The Evolution of Ransomware Recovery

By Christopher Rogers, Technology Evangelist at Zerto a Hewlett Packard Enterprise company.

  • 1 year ago Posted in

Back in 1989 when the first ransomware attacks occured, they were relatively unsophisticated – at least by today’s standards. Distributed via floppy disks, their encryption methods could be easily reversed, and the ransom payments being demanded were a tiny fraction of the eye watering amounts seen today.

Since this relatively low-key start, ransomware has grown into an incredibly lucrative international cybercrime industry with the ability to bring organisations large or small to their knees.

As the cost of extortion, downtime and levels of disruption have rocketed, data-driven organisations are becoming more focused on recovery as well as prevention. Yet, most ransomware victims still regularly suffer extended outages and are unable to recover all their data. In fact, a recent study found that only 1 in 7 companies recover all their data after an attack. Worse still, paying the ransom offers no guarantee of a return to business as usual with only 14% of businesses who paid a ransom to their attackers in the past 12 months subsequently getting 100% of their data back.

Part of the recovery problem is that as ransomware gangs continue to evolve their methods, current backup vendors are failing to keep pace. Clearly, the best outcome for the target of an attack is to prevent it from deploying malware on the network at all. While security vendors are focused on this objective, in general they still lack a reliable all-round defence against the ever-changing nature of security threats like APTs (Advanced Persistent Threats) and Zero Day exploits. And if that wasn’t enough, there remains the challenges presented by malicious insiders, who still represent one of the biggest threats to organisational security.

The result? Being on the receiving end of a ransomware attack is no longer a question of ‘if’ or even ‘when’ – today, it’s about ‘how often?’. In 2020, for instance, more than 60% of businesses were hit by ransomware attacks, fuelled by trends such as the growth of ‘ransomware as a service’ and nation-state activity.

From backups to data protection

To prepare for this unfortunate reality, many organisations rely on backups as a tried and tested technology used across a multitude of data loss and recovery use cases. Indeed, backup vendors are among the most vocal in the ransomware prevention and recovery ecosystem, aggressively marketing their solution when compared to other manufacturers of data protection software and storage systems that are designed to protect against the impact of ransomware.

These older generations of data protection software and storage systems, however, are simply unable to stop data loss or downtime because the majority of future apps will reside in the cloud or at the edge. As a result, most businesses lack confidence in their backup and disaster recovery (DR) options with an IDC poll suggesting only 28% of participants had complete trust in the capabilities of their backup solution to restore all data.

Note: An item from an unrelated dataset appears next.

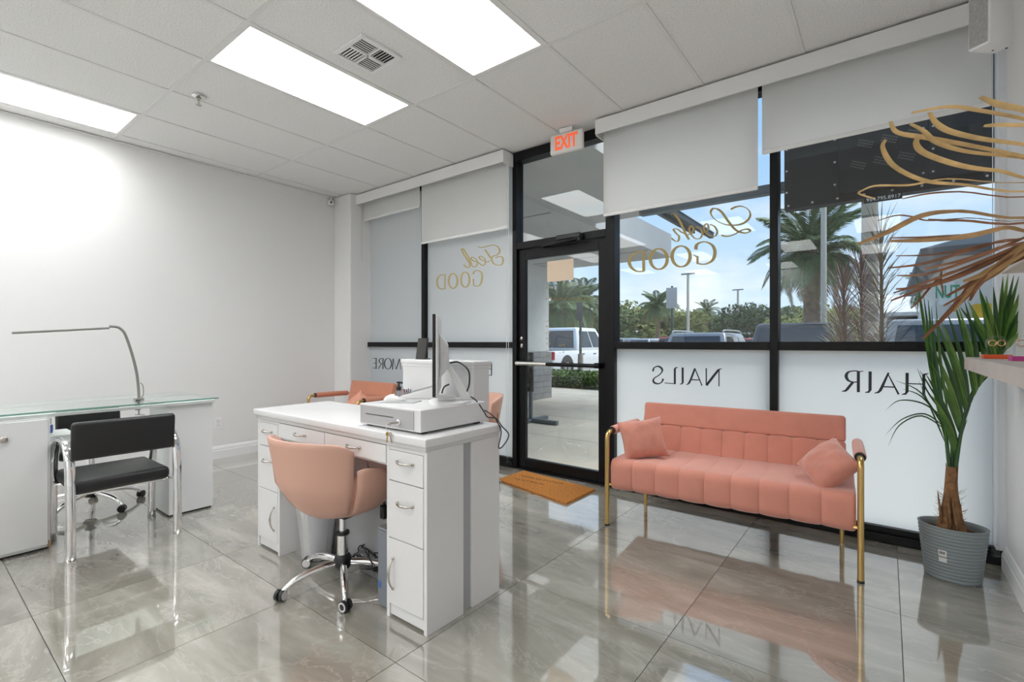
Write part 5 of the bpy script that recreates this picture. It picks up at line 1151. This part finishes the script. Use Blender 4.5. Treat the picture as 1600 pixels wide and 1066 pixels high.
# buildings
b1 = thing('shop_building', 'white shop building with a dark overhanging roof and a green sign at the right', 'building', (6, 24, GZ))
pA = at(1478, 530, 'y', 17.0)
bx0 = pA.x
part('wall', MB().box(bx0, bx0+14, 17.0, 30, GZ, 3.75), mat('building_white', (.74, .73, .70), .9, var=.03), b1)
part('roof', MB().poly([(bx0-.55, 3.45), (bx0-.55, 3.6), (bx0+2.6, 4.35), (bx0+14.5, 4.35), (bx0+14.5, 3.45)], (16.2, 30.5), 'y'), mat('roof_grey', (.20, .22, .24), .8), b1)
part('eave', MB().box(bx0-.55, bx0+14.5, 16.15, 16.25, 3.42, 3.6), mat('eave_dark', (.06, .065, .07), .7), b1)
for k in range(4): part('window', MB().box(bx0+1.5+1.6*k, bx0+2.7+1.6*k, 16.97, 17.0, .8, 2.2), CG, b1)
part('lower_roof', MB().poly([(16.0, 2.45), (17.05, 2.9), (17.05, 3.0), (16.0, 2.55)], (bx0+1.2, bx0+14), 'x'), mat('metal_roof_blue', (.34, .38, .43), .5), b1)
sx0 = at(1468, 530, 'y', 16.9).x; z0, z1 = at(1480, 476, 'y', 16.9).z, at(1480, 438, 'y', 16.9).z
sgn = part('sign_board', MB().box(at(1467, 450, 'y', 16.9).x, at(1492, 450, 'y', 16.9).x, 16.9, 16.96, z0, z1), mat('sign_white', (.72, .76, .74), .6), b1)
q = text_mesh('NUT', .46, mat('sign_green', (.04, .30, .16), .5), sgn, Matrix.Translation(Vector((at(1480, 450, 'y', 16.9).x, 16.893, (z0+z1)/2))-b1.location) @ Matrix.Rotation(PI/2, 4, 'X'), squash=.5, bold=.01)
yb_ = at(1553, 490, 'y', 14); yl = thing('yellow_awning', 'small yellow awning on the white shop building', 'awning', tuple(at(1553, 492, 'y', 16.6)))
MB().poly([(-.3, -.25), (-.3, .05), (.0, .28), (.4, .28), (.4, -.25)], (-.35, .35), 'x').build('cloth', mat('yellow_cloth', (.75, .42, .03), .6), yl)
MB().tube([(-.3, .4, -.25), (-.3, .4, .3)], .015, 6).build('frame', STEEL, yl)
b2 = thing('low_building', 'low building with a pale metal roof behind the spiky plants', 'building', (2, 40, GZ))
q0, q1 = at(1372, 480, 'y', 36), at(1462, 480, 'y', 36)
part('wall', MB().box(q0.x+.5, q1.x, 37, 44, GZ, 2.6), mat('low_wall', (.42, .40, .37), .9), b2)
part('roof', MB().poly([(35.6, 2.75), (35.6, 2.95), (40, 4.3), (45, 4.3), (45, 2.75)], (q0.x-.3, q1.x+1), 'x'), mat('pale_metal_roof', (.62, .64, .66), .5), b2)
for k in range(4): part('window', MB().box(q0.x+.9+1.3*k, q0.x+1.9+1.3*k, 36.95, 37, .3, 2.3), CG, b2)
for k in range(4): part('porch_post', MB().box(q0.x+.2+1.6*k, q0.x+.4+1.6*k, 35.8, 36.0, GZ, 2.75), mat('low_wall_white', (.7, .7, .68), .8), b2)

In addition, many organisations employ a variety of technologies, including disaster recovery solutions to assure data recovery in the event of any loss, such as a ransomware attack, alongside backup and recovery software, snapshots, mirrors and replicas. This brings with it an ever-increasing level of complexity in delivering cost-effective and high performance data protection and disaster recovery strategies.

Instead, IT organisations are searching for solutions that can reduce Service-Level Agreements like RTO and data loss SLAs (RPO) to almost zero. To meet this need, Continuous Data Protection (CDP) is becoming more important because it can dramatically reduce the risk of data loss, regardless of the reason, while also speeding up and simplifying the recovery process. Since CDP records data changes as they are made, the effective RPO is lowered to seconds and the "backup gap," which can be a significant factor in data loss, is essentially eliminated.

IT organisations are dealing with an ever-increasing complexity in providing data security and disaster recovery due to the pervasive danger of ransomware and the deployment of new apps at the core, in the cloud and at the edge. But by using CDP, recovery operations can be completed rapidly and with little data loss, going back to a point that was just seconds or minutes before an attack or any disruption, including those caused by ransomware. This is especially true when combined with recovery orchestration and automation, and as a result, organisations should make CDP, the most important recent development in recovery technology, a top priority if they want to adopt an effective strategy that tackles the threat posed by ransomware head-on.